**DATA PROVIDED**.
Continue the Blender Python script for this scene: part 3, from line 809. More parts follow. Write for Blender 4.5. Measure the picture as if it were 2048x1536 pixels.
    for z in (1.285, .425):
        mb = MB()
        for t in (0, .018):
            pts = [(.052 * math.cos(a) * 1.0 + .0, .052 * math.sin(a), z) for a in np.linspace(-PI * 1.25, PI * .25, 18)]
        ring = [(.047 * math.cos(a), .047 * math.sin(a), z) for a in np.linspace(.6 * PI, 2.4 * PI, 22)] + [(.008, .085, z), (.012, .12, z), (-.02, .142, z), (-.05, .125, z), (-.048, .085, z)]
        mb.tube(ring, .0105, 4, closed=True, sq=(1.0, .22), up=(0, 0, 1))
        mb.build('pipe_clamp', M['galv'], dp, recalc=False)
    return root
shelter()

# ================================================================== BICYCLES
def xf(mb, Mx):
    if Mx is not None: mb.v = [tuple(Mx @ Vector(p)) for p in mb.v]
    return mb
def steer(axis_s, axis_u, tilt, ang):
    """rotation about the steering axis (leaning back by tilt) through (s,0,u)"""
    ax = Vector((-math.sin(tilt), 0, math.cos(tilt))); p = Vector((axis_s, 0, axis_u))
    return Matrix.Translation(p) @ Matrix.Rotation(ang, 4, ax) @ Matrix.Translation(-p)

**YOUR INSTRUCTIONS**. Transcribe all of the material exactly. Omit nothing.

**EXERCISE SOLUTION**.
Continue the Blender Python script for this scene: part 3, from line 809. More parts follow. Write for Blender 4.5. Measure the picture as if it were 2048x1536 pixels.
    for z in (1.285, .425):
        mb = MB()
        for t in (0, .018):
            pts = [(.052 * math.cos(a) * 1.0 + .0, .052 * math.sin(a), z) for a in np.linspace(-PI * 1.25, PI * .25, 18)]
        ring = [(.047 * math.cos(a), .047 * math.sin(a), z) for a in np.linspace(.6 * PI, 2.4 * PI, 22)] + [(.008, .085, z), (.012, .12, z), (-.02, .142, z), (-.05, .125, z), (-.048, .085, z)]
        mb.tube(ring, .0105, 4, closed=True, sq=(1.0, .22), up=(0, 0, 1))
        mb.build('pipe_clamp', M['galv'], dp, recalc=False)
    return root
shelter()

# ================================================================== BICYCLES
def xf(mb, Mx):
    if Mx is not None: mb.v = [tuple(Mx @ Vector(p)) for p in mb.v]
    return mb
def steer(axis_s, axis_u, tilt, ang):
    """rotation about the steering axis (leaning back by tilt) through (s,0,u)"""
    ax = Vector((-math.sin(tilt), 0, math.cos(tilt))); p = Vector((axis_s, 0, axis_u))
    return Matrix.Translation(p) @ Matrix.Rotation(ang, 4, ax) @ Matrix.Translation(-p)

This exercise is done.